By Landmark News Service

Virginia Attorney General Mark Herring has moved to let the offspring of those living in the U.S. illegally to pay in-state tuition at Virginia public colleges.
In the process, he bucked a General Assembly that rejected such policy. It is Herring’s second high-profile deviation from state practice since January.
With an immigration debate ongoing in Congress, Herring informed state colleges and universities of his determination, then publicly unveiled it Tuesday in two events in Northern Virginia and the state Capitol.
Students in those circumstances “are already Virginians in some very important ways,” Herring said.
“In most cases they were raised here, they graduated from Virginia schools, and they have known no home but Virginia... but because they were brought here as children many years ago, an affordable education remains out of their reach.”
House of Delegates GOP leaders, including Speaker William Howell, R-Stafford County, condemned the decision in a statement that said Herring has shown a “continued willingness to ignore and circumvent the duly-adopted laws of the Commonwealth” and places “personal, political ideology ahead of the will of the people and their elected representatives.”
Gov. Terry McAuliffe, a Democrat, applauded Herring. His education secretary, Anne Holton, said the administration will issue guidance as needed to implement the policy at state schools.
“The governor believes that all Virginia students who work hard and qualify should have the same access to an affordable education in a Virginia public school,” McAuliffe spokesman Brian Coy said.
At least 17 other states have provisions allowing in-state tuition to undocumented, resident students, according to the National Conference of State Legislatures.
Establishing what’s called a DREAM Act standard in Virginia would represent a substantial savings for qualified students but also have financial ramifications for higher education institutions.
For example, the average in-state cost for an Old Dominion University student this school year, including mandatory fees and room and board, is $17,732, according to the State Council of Higher Education for Virginia.

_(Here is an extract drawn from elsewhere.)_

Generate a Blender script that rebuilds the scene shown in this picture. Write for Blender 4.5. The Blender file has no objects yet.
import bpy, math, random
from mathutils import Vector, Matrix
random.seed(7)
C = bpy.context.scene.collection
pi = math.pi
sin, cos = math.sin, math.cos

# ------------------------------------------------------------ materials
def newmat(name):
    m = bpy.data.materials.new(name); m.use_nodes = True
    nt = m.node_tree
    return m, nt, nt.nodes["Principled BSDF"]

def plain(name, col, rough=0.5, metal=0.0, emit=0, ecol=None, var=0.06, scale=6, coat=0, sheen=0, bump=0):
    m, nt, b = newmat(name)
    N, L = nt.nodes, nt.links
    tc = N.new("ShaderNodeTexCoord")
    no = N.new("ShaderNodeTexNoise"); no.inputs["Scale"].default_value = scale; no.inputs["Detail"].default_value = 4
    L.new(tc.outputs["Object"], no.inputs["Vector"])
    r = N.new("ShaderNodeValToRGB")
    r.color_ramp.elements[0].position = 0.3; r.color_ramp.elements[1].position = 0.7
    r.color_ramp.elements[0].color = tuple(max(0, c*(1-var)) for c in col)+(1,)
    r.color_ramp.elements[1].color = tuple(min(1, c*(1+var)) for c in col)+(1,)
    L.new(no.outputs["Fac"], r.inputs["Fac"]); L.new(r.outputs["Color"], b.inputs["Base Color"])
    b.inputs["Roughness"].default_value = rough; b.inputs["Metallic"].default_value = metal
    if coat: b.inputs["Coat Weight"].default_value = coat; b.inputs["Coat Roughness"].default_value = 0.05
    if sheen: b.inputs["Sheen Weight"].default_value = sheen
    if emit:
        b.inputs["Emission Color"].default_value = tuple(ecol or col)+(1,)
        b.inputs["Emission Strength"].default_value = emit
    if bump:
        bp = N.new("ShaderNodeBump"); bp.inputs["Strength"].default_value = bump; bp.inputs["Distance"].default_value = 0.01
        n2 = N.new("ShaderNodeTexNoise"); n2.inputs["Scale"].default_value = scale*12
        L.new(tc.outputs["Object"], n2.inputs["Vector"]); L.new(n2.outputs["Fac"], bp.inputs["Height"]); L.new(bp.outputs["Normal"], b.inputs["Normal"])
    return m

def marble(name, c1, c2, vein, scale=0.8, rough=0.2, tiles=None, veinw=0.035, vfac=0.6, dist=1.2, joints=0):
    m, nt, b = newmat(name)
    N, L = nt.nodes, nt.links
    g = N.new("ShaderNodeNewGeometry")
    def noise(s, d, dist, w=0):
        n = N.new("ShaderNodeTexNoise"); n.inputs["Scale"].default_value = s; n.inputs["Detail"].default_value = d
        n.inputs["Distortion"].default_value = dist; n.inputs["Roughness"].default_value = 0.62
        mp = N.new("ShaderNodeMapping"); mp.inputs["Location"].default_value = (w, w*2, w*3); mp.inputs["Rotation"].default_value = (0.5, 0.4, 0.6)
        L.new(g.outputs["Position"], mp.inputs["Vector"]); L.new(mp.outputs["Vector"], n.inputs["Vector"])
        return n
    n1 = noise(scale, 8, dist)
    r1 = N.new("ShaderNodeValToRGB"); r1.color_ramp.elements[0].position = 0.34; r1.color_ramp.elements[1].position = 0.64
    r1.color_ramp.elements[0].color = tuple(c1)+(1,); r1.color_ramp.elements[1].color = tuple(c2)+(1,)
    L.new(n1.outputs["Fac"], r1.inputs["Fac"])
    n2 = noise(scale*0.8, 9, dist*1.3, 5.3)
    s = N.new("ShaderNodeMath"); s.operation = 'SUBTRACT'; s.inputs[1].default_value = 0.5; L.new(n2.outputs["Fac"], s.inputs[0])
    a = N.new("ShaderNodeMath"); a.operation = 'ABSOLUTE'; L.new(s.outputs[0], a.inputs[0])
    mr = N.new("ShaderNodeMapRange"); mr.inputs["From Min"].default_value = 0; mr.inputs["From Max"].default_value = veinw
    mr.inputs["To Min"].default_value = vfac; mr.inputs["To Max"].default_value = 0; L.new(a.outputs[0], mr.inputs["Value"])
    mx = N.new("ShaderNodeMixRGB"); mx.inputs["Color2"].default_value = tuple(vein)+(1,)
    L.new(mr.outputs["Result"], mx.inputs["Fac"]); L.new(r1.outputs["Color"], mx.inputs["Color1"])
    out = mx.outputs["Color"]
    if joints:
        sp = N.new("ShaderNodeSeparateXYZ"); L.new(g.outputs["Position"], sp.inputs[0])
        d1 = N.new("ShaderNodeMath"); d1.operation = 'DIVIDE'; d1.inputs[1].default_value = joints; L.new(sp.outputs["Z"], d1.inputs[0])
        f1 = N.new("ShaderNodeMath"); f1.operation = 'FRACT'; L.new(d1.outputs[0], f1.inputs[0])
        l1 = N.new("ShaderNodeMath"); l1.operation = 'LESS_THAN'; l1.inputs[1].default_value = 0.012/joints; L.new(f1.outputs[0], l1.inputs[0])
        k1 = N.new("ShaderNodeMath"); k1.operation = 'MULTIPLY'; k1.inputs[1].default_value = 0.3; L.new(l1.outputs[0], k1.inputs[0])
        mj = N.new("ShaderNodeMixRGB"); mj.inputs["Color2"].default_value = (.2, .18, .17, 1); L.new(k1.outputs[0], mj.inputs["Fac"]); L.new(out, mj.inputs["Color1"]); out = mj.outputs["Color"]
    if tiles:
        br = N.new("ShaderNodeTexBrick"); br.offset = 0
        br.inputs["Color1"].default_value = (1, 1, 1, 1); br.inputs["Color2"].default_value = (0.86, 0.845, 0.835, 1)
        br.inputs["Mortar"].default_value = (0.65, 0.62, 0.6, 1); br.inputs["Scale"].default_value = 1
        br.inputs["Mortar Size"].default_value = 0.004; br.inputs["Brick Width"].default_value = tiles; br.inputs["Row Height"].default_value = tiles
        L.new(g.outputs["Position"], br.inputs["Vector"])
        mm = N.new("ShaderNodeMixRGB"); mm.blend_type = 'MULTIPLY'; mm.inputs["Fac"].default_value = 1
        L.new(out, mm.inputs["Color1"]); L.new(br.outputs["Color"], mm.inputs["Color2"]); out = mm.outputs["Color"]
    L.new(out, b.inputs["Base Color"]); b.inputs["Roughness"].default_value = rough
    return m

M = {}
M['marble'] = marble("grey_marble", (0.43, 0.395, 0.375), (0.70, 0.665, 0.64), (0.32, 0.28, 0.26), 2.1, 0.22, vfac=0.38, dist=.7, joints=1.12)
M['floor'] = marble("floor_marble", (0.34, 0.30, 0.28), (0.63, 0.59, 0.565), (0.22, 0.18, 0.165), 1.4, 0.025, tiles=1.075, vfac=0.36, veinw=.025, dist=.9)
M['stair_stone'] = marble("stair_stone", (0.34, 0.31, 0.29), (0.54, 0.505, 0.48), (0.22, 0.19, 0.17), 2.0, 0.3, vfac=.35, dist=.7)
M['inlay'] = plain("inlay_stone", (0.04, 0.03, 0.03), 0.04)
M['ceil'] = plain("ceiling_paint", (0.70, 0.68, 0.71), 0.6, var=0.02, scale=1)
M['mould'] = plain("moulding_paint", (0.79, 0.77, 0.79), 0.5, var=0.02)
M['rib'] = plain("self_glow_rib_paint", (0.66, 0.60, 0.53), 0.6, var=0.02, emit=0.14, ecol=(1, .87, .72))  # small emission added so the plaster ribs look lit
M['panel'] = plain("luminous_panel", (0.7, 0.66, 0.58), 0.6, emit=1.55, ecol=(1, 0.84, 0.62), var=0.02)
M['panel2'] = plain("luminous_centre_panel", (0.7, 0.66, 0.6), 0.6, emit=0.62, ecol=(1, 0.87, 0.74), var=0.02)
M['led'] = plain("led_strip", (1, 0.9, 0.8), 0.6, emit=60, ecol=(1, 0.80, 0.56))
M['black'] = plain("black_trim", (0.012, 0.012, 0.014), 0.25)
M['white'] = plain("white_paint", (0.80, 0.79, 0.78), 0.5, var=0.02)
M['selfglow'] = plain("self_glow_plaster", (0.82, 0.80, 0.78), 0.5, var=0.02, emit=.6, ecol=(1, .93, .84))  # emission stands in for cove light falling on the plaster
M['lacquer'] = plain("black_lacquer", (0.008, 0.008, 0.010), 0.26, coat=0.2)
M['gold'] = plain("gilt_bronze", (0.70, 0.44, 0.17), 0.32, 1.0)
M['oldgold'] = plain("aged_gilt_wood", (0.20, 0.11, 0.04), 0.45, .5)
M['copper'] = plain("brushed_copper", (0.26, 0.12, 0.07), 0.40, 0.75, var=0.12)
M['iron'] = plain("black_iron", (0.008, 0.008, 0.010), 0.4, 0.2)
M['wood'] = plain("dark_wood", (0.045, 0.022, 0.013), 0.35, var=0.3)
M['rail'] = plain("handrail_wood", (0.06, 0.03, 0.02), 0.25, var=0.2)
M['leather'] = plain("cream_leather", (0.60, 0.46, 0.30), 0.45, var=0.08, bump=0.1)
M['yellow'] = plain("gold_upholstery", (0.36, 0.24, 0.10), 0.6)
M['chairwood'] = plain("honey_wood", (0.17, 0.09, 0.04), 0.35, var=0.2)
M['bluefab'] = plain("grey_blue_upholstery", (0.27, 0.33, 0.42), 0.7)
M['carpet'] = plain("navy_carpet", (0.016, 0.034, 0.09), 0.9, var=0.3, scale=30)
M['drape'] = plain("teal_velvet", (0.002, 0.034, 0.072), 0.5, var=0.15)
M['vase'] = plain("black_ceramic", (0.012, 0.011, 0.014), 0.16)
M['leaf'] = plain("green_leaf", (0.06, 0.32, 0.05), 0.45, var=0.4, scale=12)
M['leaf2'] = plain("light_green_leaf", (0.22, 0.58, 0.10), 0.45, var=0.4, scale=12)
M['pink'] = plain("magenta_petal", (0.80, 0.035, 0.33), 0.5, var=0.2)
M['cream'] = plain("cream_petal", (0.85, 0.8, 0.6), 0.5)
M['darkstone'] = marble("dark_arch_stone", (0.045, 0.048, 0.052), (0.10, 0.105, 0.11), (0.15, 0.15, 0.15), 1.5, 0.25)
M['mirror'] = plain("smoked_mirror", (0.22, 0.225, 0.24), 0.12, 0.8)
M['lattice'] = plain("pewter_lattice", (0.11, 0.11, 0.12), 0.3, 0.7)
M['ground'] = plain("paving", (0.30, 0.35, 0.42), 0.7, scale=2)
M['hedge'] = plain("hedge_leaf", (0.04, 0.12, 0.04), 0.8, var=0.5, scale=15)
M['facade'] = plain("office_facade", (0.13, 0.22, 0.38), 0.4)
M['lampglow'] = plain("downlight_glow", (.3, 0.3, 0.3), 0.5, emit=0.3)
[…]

The average out-of-state ODU student pays $33,392.
Republicans in Virginia’s legislature routinely have defeated in-state tuition proposals from Democrats and this year also spiked one from GOP Del. Tom Rust of Fairfax County. Like similar measures, Rust’s legislation established conditions for students to qualify for less-costly tuition.

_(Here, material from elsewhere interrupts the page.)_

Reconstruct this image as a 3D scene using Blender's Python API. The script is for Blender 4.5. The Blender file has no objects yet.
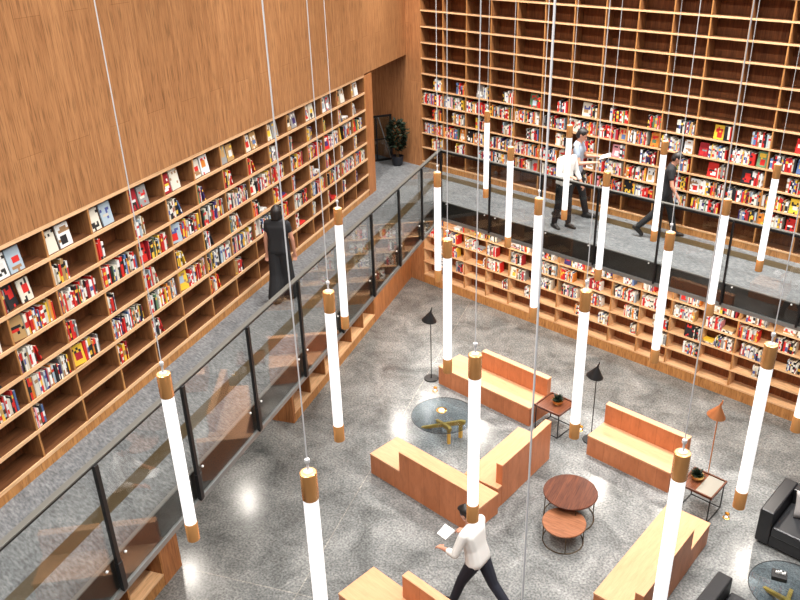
import bpy, bmesh, math, random
from mathutils import Vector, Matrix
random.seed(11)
S = bpy.context.scene
COL = S.collection
PI = math.pi

# ------------------------------------------------------------------ place
HM = 3.148                       # height of the upper floor
PHI = 0.45302                    # the left wall leans this much off the back wall's normal
EX, EY = 0.7171, -2.4530         # far end of the left bookcase
dL = Vector((-math.sin(PHI), math.cos(PHI), 0))     # along the left wall, away
nL = Vector((math.cos(PHI), math.sin(PHI), 0))      # out of the left wall
RZL = PI / 2 + PHI
ML = Matrix.Translation((EX, EY, 0)) @ Matrix.Rotation(RZL, 4, 'Z')   # X along the wall (away), Y into the wall, Z up
MB_ = Matrix.Identity(4)
WL, WB, RP = 0.7124, 0.6946, 0.3506
PL = 0.137
WALK_L, WALK_B = 1.579, 1.656
FAS = 0.375
def LP(a, off, z): return ML @ Vector((a, -off, z))

# ------------------------------------------------------------------ materials
def new_mat(name):
    m = bpy.data.materials.new(name); m.use_nodes = True
    nt = m.node_tree
    return m, nt, nt.nodes['Principled BSDF']
def plain(name, col, rough=.5, metal=0, spec=None, emit=None, es=0):
    m, nt, b = new_mat(name)
    b.inputs['Base Color'].default_value = (*col, 1); b.inputs['Roughness'].default_value = rough
    b.inputs['Metallic'].default_value = metal
    if spec is not None: b.inputs['Specular IOR Level'].default_value = spec
    if emit:
        b.inputs['Emission Color'].default_value = (*emit, 1); b.inputs['Emission Strength'].default_value = es
    return m
def ramp(nt, stops):
    r = nt.nodes.new('ShaderNodeValToRGB'); e = r.color_ramp.elements
    while len(e) < len(stops): e.new(.5)
    for k, (p, c) in enumerate(stops): e[k].position = p; e[k].color = (*c, 1)
    return r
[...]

Among them: being approved for Deferred Action for Childhood Arrivals by the federal government; attending a Virginia high school for at least three years; and showing their parents have paid state income taxes.

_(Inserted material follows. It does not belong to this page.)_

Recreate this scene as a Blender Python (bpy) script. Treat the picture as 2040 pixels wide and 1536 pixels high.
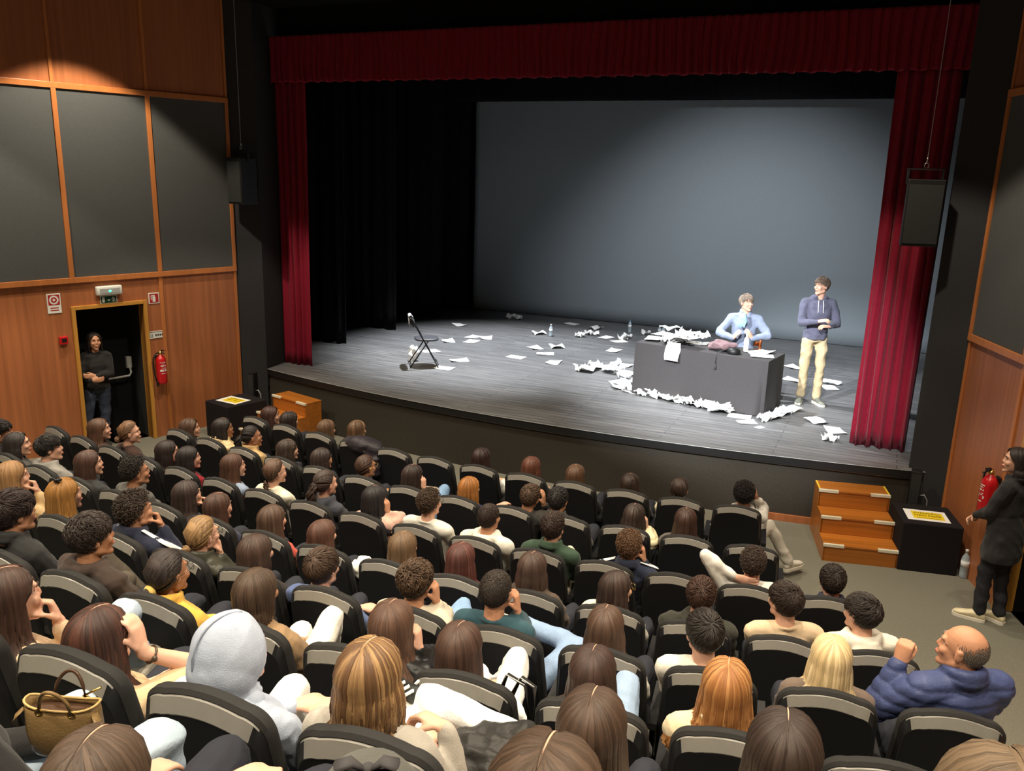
import bpy, bmesh, math, random
import numpy as np
from mathutils import Matrix, Vector

random.seed(7)
rng = np.random.default_rng(7)
PI = math.pi
for o in list(bpy.data.objects):
    bpy.data.objects.remove(o)
SC = bpy.context.scene
COL = SC.collection

# ------------------------------------------------------------------ camera
cam_data = bpy.data.cameras.new('camera')
cam = bpy.data.objects.new('camera', cam_data)
COL.objects.link(cam)
cam_data.sensor_fit = 'HORIZONTAL'
cam_data.sensor_width = 36.0
cam_data.lens = 29.4534
cam_data.clip_start = 0.05
cam_data.clip_end = 200
cam.matrix_world = Matrix([[0.908765, -0.127929, 0.397217, 3.6], [0.416357, 0.213696, -0.883731, 0.0], [0.028171, 0.968488, 0.247463, 3.82], [0.0, 0.0, 0.0, 1.0]])
SC.camera = cam
SC.view_settings.view_transform = 'Standard'
SC.view_settings.look = 'None'
SC.view_settings.exposure = 0.0
SC.view_settings.gamma = 1.0
SC.view_settings.use_curve_mapping = False

# ------------------------------------------------------------------ world
world = bpy.data.worlds.new('world')
SC.world = world
world.use_nodes = True
world.node_tree.nodes['Background'].inputs[0].default_value = (0.9, 0.95, 1.0, 1)
world.node_tree.nodes['Background'].inputs[1].default_value = 0.0


# ------------------------------------------------------------------ lamps
def spot(name, loc, target, watts, color, angle, blend, radius):
    l = bpy.data.lights.new(name, 'SPOT')
    l.energy = watts
    l.color = color
    l.spot_size = math.radians(angle)
    l.spot_blend = blend
    l.shadow_soft_size = radius
    o = bpy.data.objects.new(name, l)
    o.location = loc
    d = Vector(target) - Vector(loc)
    o.rotation_euler = d.to_track_quat('-Z', 'Y').to_euler()
    COL.objects.link(o)
    return o


CEIL_Z = 6.0
WARM = (1.0, 0.86, 0.66)
DOWN = [(-4.85, 7.25, 1.15), (-2.3, 7.8, .9), (0.4, 7.8, .8), (2.9, 7.9, .9),
        (-5.2, 4.9, 1.0), (-2.6, 4.9, 1.0), (0.4, 4.9, 1.0), (3.2, 4.9, 1.0),
        (-2.8, 2.5, 1.0), (0.4, 2.5, 1.0), (3.4, 2.5, 1.0), (5.2, 3.0, .6), (4.6, 6.3, .5),
        (-0.2, 0.3, 1.0), (2.2, 0.3, 1.0), (4.6, 0.3, .8)]
for dx, dy, k in DOWN:
    spot('downlight', (dx, dy, CEIL_Z - 0.03), (dx, dy, 0), 470 * k, WARM, 94, 0.18, 0.08)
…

As of December, about 8,100 Virginia youngsters had been granted Deferred Action status, according to federal figures cited by Herring’s office.
Herring says his action is consistent with a practice in place since roughly 2006 permitting foreign refugees living in Virginia under federal “temporary protected status” to establish residence here and qualify for in-state tuition. It’s unclear how many current Virginia students that applies to.
Herring’s in-state tuition stance rankles conservatives, just as his decision to fight Virginia’s statutory ban on same-sex marriage did.
A Norfolk-based federal judge in February overturned Virginia’s gay marriage policy as unconstitutional. That ruling is on appeal.